** OBJECTIVE **
Word for word, extract the first line of the records below and each line after it, up to and including the line with "b = MB(); b.prism([(0.7535, z), (0.7545, z". Pictures are left out.

** DATA TO USE **
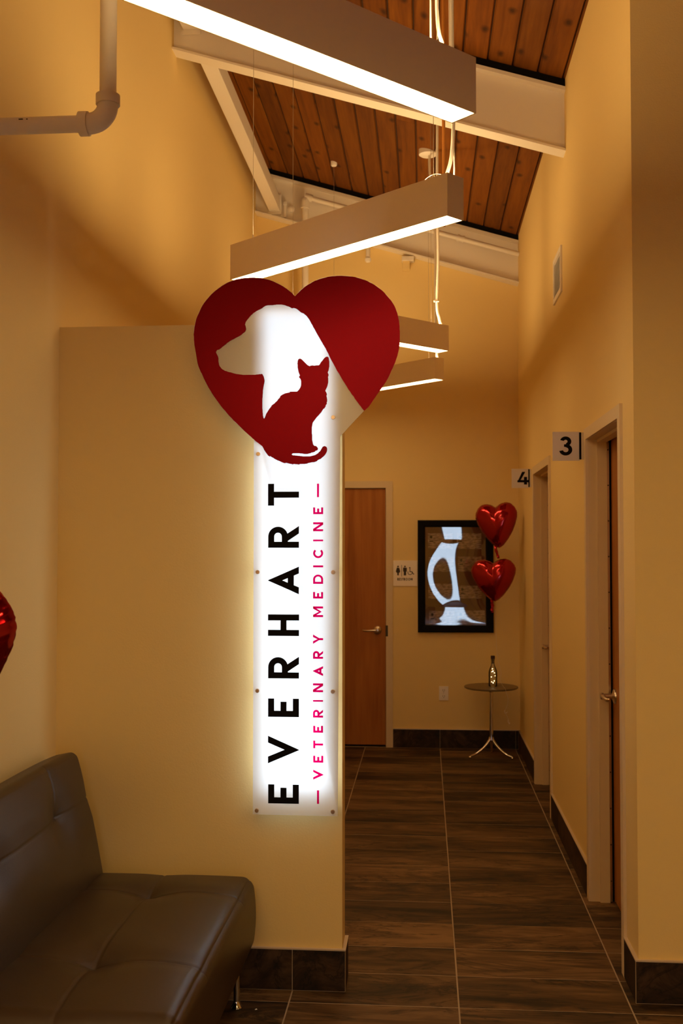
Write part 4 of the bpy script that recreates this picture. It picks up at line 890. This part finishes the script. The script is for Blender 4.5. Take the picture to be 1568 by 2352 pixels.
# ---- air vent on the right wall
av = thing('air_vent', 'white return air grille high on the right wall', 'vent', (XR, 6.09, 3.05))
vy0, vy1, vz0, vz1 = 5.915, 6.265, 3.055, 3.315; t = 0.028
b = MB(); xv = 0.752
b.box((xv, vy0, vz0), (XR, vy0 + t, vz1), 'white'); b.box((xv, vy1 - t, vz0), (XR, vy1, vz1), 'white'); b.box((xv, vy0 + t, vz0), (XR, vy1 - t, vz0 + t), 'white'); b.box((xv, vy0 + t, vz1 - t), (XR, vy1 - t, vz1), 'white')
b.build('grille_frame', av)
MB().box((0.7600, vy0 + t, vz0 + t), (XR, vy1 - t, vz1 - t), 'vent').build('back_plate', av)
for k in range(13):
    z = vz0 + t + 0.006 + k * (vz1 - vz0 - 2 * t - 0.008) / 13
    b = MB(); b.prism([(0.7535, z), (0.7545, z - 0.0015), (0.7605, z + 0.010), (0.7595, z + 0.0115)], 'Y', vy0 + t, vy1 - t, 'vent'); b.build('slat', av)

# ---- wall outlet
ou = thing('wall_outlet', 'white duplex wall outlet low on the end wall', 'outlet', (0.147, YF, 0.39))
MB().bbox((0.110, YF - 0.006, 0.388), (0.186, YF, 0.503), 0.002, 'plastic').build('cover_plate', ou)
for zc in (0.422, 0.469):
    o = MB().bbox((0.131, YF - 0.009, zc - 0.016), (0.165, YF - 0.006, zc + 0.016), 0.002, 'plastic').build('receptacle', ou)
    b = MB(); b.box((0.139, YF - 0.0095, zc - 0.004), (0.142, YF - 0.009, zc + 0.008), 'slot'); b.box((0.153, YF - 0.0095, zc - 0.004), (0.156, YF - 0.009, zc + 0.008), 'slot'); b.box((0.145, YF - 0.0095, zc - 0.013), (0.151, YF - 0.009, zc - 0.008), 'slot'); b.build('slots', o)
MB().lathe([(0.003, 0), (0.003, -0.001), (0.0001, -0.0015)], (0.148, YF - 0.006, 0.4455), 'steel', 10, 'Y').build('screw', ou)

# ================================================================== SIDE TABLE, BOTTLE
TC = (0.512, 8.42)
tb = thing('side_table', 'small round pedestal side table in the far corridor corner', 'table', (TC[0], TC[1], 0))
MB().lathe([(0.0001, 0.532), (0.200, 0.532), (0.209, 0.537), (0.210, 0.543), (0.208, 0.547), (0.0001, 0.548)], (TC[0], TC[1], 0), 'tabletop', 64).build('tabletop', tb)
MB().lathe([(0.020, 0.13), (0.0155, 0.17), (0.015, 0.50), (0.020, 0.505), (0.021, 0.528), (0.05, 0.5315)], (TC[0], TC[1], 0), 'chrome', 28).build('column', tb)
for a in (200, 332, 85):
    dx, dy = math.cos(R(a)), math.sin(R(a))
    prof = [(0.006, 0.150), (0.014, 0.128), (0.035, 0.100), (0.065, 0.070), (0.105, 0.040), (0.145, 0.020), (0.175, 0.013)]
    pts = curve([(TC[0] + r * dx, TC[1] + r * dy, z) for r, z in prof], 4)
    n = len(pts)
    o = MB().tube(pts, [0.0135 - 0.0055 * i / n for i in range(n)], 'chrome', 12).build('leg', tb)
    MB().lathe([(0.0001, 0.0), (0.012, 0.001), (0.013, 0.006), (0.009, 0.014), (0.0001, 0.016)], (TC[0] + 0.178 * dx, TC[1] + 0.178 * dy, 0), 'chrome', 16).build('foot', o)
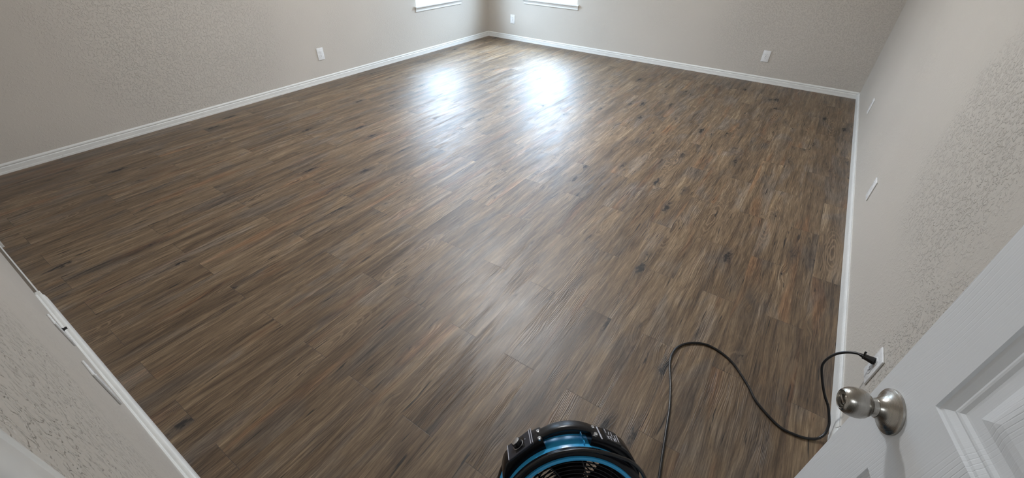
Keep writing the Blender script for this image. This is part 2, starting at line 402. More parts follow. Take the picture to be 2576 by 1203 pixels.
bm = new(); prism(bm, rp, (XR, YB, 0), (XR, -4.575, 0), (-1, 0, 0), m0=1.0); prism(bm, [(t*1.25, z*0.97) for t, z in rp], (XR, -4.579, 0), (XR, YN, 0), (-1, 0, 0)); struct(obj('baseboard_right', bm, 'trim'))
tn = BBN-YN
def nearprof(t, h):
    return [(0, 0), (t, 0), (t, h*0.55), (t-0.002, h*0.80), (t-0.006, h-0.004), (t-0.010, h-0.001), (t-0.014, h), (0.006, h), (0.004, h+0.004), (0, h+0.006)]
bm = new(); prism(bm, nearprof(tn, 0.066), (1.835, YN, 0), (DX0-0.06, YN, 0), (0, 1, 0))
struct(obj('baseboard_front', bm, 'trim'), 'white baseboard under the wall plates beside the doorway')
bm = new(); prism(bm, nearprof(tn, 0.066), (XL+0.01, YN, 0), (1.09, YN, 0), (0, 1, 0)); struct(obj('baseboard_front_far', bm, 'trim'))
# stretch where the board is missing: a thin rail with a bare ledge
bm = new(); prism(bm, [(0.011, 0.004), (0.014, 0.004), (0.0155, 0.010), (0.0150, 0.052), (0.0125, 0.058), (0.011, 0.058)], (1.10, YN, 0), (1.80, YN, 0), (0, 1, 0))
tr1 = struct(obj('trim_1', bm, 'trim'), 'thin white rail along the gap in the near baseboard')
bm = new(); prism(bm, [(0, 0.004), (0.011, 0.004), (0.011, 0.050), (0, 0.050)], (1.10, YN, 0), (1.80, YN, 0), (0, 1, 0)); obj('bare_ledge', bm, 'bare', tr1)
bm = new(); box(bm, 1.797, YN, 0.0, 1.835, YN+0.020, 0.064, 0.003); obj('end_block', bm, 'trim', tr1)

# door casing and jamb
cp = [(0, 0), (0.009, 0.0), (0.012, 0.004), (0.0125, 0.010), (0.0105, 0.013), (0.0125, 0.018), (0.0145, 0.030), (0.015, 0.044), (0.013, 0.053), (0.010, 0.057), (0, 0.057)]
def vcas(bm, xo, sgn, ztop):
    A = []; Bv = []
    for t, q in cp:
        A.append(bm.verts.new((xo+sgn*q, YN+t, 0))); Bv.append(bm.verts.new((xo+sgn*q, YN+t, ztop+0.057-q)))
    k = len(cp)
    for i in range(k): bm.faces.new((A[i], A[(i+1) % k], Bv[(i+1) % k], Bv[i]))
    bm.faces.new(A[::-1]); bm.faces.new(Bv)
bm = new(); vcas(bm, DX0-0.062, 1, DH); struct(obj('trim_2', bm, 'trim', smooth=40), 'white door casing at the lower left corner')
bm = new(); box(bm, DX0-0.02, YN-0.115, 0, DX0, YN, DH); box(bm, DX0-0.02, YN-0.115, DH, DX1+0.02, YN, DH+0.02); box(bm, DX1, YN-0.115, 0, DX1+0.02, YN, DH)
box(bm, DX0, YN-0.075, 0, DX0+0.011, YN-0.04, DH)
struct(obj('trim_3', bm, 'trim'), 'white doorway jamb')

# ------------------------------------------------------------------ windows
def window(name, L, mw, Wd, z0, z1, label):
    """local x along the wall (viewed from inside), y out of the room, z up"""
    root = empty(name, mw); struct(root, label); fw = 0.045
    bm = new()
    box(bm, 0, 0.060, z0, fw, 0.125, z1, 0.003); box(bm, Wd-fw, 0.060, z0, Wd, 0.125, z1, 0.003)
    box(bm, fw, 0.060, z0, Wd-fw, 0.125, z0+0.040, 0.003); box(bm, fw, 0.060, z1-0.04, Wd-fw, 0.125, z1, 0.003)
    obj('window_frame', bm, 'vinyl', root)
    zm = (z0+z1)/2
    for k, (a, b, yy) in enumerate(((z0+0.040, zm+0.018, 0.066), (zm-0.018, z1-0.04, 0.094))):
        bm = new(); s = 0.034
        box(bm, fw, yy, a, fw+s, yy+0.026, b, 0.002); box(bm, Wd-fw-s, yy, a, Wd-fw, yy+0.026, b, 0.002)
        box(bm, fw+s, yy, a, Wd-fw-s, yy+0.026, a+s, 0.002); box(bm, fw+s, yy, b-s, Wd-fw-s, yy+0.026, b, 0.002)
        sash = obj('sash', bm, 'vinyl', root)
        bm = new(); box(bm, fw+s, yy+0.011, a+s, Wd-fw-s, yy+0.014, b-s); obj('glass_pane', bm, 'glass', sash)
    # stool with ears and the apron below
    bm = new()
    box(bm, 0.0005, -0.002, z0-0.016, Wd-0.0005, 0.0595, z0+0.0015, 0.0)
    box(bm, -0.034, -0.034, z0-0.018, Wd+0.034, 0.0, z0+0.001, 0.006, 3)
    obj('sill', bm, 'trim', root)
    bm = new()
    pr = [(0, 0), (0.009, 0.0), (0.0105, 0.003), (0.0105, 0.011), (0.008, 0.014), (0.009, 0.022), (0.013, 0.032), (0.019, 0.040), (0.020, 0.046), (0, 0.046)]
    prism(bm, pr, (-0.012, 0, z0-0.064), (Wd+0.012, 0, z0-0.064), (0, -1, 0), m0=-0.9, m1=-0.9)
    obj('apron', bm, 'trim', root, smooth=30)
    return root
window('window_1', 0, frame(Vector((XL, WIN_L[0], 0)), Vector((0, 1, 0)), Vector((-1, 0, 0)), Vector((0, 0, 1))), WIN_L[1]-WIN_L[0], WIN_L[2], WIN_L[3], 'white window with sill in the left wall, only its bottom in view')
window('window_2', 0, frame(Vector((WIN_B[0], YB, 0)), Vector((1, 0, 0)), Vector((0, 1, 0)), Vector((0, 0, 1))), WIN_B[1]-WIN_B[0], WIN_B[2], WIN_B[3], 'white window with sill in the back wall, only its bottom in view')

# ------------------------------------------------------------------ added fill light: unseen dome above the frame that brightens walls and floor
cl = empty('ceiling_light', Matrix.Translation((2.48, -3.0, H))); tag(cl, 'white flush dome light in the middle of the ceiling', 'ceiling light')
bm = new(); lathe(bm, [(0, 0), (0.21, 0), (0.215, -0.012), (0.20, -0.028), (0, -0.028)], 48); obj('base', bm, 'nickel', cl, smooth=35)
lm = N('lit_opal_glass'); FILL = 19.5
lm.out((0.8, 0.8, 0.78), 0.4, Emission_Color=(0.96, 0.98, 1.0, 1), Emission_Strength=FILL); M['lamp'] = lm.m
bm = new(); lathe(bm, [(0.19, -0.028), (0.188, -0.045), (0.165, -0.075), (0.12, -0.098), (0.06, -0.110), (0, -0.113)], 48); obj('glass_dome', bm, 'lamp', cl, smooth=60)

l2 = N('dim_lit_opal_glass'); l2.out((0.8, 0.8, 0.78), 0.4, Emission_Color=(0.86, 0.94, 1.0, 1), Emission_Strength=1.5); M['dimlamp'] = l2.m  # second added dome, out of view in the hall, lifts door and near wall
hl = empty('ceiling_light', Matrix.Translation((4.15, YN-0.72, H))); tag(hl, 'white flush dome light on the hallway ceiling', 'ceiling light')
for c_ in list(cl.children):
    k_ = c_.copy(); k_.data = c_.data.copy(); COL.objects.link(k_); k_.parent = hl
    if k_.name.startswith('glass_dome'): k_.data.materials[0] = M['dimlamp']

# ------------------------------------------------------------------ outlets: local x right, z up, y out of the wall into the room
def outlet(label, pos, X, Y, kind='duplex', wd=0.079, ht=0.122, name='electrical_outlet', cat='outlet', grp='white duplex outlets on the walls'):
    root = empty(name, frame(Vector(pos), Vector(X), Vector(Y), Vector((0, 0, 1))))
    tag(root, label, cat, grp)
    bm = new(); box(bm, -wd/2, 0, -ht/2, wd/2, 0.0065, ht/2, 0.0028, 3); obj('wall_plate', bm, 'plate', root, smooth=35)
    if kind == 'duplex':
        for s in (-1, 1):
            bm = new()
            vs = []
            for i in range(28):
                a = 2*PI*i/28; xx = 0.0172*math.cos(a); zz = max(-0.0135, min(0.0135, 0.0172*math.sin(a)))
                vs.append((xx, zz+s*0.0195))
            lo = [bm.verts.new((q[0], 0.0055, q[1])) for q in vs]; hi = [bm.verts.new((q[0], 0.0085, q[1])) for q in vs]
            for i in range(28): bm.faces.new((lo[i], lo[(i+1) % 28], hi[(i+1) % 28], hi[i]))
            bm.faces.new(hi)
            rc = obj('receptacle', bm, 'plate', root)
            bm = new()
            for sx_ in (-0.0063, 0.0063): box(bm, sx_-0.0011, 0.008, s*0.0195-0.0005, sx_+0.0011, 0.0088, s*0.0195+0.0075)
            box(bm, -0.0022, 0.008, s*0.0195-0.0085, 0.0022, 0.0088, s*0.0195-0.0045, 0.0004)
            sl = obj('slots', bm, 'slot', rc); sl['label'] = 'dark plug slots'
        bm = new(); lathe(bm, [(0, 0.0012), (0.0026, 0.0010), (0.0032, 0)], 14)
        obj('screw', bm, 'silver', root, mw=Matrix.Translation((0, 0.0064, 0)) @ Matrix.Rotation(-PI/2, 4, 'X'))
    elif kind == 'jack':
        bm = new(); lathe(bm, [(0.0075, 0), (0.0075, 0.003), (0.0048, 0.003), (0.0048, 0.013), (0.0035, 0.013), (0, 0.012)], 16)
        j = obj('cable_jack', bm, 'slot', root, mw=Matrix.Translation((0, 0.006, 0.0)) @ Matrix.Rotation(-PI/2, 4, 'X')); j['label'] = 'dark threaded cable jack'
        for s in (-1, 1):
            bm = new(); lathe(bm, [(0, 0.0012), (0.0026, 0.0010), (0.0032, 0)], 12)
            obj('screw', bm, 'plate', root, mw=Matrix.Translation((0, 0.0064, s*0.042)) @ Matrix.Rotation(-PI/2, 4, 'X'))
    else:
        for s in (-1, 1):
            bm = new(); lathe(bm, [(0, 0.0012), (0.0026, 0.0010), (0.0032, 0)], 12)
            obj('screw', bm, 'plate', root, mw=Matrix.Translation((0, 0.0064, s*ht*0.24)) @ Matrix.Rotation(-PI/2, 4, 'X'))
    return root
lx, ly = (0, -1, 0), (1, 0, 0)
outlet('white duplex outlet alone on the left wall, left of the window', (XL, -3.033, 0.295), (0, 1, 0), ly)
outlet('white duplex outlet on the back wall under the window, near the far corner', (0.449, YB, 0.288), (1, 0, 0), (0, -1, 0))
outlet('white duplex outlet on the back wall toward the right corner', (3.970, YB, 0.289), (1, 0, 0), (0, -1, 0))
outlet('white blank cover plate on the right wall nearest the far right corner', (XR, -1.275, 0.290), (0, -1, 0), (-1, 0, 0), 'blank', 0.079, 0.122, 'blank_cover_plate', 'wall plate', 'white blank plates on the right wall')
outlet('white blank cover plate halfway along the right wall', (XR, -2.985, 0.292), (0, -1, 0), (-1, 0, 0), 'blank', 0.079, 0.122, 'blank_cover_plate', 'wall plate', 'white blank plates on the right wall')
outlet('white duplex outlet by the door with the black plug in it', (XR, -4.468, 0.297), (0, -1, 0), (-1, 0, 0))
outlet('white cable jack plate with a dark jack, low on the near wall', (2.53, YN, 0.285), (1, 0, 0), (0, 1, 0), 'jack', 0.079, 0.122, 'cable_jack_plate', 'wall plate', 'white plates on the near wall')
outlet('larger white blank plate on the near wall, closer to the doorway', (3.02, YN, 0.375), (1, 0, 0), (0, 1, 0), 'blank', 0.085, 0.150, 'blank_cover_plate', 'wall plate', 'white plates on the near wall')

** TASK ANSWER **
Write part 4 of the bpy script that recreates this picture. It picks up at line 890. This part finishes the script. The script is for Blender 4.5. Take the picture to be 1568 by 2352 pixels.
# ---- air vent on the right wall
av = thing('air_vent', 'white return air grille high on the right wall', 'vent', (XR, 6.09, 3.05))
vy0, vy1, vz0, vz1 = 5.915, 6.265, 3.055, 3.315; t = 0.028
b = MB(); xv = 0.752
b.box((xv, vy0, vz0), (XR, vy0 + t, vz1), 'white'); b.box((xv, vy1 - t, vz0), (XR, vy1, vz1), 'white'); b.box((xv, vy0 + t, vz0), (XR, vy1 - t, vz0 + t), 'white'); b.box((xv, vy0 + t, vz1 - t), (XR, vy1 - t, vz1), 'white')
b.build('grille_frame', av)
MB().box((0.7600, vy0 + t, vz0 + t), (XR, vy1 - t, vz1 - t), 'vent').build('back_plate', av)
for k in range(13):
    z = vz0 + t + 0.006 + k * (vz1 - vz0 - 2 * t - 0.008) / 13
    b = MB(); b.prism([(0.7535, z), (0.7545, z - 0.0015), (0.7605, z + 0.010), (0.7595, z + 0.0115)], 'Y', vy0 + t, vy1 - t, 'vent'); b.build('slat', av)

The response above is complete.